Homelessness, already at a record high last year, appears to be worsening among workers.

 

They are plumbers and casino supervisors, pizzeria managers and factory workers. They deliver groceries, sell eyeglasses and unload trucks at Amazon.

And they’re the new, unlikely face of homelessness: Working Americans with decent-paying jobs who simply can’t afford a place to live.

Homelessness, already at a record high last year, appears to be worsening among people with jobs, as housing becomes further out of reach for low-wage earners, according to shelter interviews and upticks in evictions and homelessness tallies around the country.
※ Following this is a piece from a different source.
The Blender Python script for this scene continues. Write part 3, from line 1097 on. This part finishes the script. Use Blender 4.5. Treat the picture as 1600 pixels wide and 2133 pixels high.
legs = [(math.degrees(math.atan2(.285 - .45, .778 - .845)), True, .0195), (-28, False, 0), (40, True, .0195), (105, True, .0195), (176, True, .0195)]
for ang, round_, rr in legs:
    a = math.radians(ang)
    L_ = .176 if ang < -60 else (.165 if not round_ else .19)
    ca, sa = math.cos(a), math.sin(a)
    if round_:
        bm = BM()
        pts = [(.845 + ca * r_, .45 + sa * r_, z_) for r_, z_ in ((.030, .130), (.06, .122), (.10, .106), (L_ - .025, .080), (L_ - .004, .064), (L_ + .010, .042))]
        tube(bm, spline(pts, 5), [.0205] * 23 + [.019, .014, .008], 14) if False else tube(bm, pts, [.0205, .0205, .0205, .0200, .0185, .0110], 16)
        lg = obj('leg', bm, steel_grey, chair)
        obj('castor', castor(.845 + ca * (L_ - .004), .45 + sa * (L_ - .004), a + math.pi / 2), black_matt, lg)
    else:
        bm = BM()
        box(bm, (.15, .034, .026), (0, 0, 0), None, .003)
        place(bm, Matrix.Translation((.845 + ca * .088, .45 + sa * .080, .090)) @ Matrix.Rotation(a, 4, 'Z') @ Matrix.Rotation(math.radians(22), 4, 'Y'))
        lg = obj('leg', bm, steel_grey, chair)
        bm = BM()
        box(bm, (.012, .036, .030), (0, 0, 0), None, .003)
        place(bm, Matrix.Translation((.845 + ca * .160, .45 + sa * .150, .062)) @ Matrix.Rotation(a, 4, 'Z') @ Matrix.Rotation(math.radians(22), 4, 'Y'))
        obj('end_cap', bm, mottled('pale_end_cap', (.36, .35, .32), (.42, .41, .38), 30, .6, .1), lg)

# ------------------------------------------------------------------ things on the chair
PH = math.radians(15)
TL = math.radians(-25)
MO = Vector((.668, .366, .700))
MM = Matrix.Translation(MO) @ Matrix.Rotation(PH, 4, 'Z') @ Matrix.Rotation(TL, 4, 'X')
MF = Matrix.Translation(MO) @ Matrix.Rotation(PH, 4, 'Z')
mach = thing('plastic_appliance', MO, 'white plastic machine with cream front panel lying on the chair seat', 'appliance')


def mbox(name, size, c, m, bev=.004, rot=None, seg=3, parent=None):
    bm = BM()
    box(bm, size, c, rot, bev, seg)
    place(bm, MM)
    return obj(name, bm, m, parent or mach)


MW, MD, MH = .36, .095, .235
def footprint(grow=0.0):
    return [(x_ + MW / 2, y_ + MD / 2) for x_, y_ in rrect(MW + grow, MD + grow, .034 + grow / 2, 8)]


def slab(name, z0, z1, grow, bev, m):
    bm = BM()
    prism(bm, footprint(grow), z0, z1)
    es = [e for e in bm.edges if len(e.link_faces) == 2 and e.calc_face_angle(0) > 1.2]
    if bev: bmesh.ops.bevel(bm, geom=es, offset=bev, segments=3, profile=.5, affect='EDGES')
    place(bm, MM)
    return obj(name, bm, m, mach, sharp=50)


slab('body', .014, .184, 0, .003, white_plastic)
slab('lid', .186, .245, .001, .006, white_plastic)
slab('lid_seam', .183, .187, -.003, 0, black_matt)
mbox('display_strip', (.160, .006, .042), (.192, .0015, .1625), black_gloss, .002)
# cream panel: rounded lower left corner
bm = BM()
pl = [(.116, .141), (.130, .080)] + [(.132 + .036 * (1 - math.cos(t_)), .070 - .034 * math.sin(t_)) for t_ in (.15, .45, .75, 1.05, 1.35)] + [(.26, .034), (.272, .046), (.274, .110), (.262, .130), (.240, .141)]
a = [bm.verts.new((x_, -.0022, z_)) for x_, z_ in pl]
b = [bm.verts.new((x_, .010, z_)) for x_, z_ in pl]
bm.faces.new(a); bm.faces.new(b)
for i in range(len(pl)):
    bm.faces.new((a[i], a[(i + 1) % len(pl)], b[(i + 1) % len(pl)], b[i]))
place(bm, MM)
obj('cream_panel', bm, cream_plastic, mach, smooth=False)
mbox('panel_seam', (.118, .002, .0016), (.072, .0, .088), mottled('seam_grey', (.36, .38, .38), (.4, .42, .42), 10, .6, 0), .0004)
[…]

The latest round of point-in-time counts — a tally of people without homes on one given night — show a discernible uptick in homelessness in many parts of the United States, including Southeast Texas (up 61 percent from a year ago), Rhode Island (up 35 percent) and northeast Tennessee (up 20 percent).

While there is no federal data on unhoused workers, shelter administrators and local groups report a spike in first-timers with jobs. In Tulsa, for example, where homelessness rose 26 percent this year, lack of affordable housing ranked as the top reason people said they were homeless, beating out mental health struggles or job loss.

“I work 50 hours a week, and it’s still really hard to keep up,” said Aaron Reed, 22, who makes $21 an hour at an Amazon warehouse near Nashville, and returns to his mother’s Hyundai SUV to sleep. He shares the back seat with their black Lab, Stella, while his mom sleeps up front.

Years of fast-rising rents and a shortage of affordable housing have created a situation where even a strong labor market and rising wages haven’t been enough to offset the financial strains of inflation.

“We are pushing working people into homelessness because they just can’t afford the rent,” said Margot Kushel, director of the Benioff Homelessness and Housing Initiative at the University of California at San Francisco. “The general public doesn’t see these folks as homeless — they’re not as visible as the people who occupy public spaces, who have substance abuse issues or mental health problems. But it’s a catastrophe, and it’s happening just under our eyes.”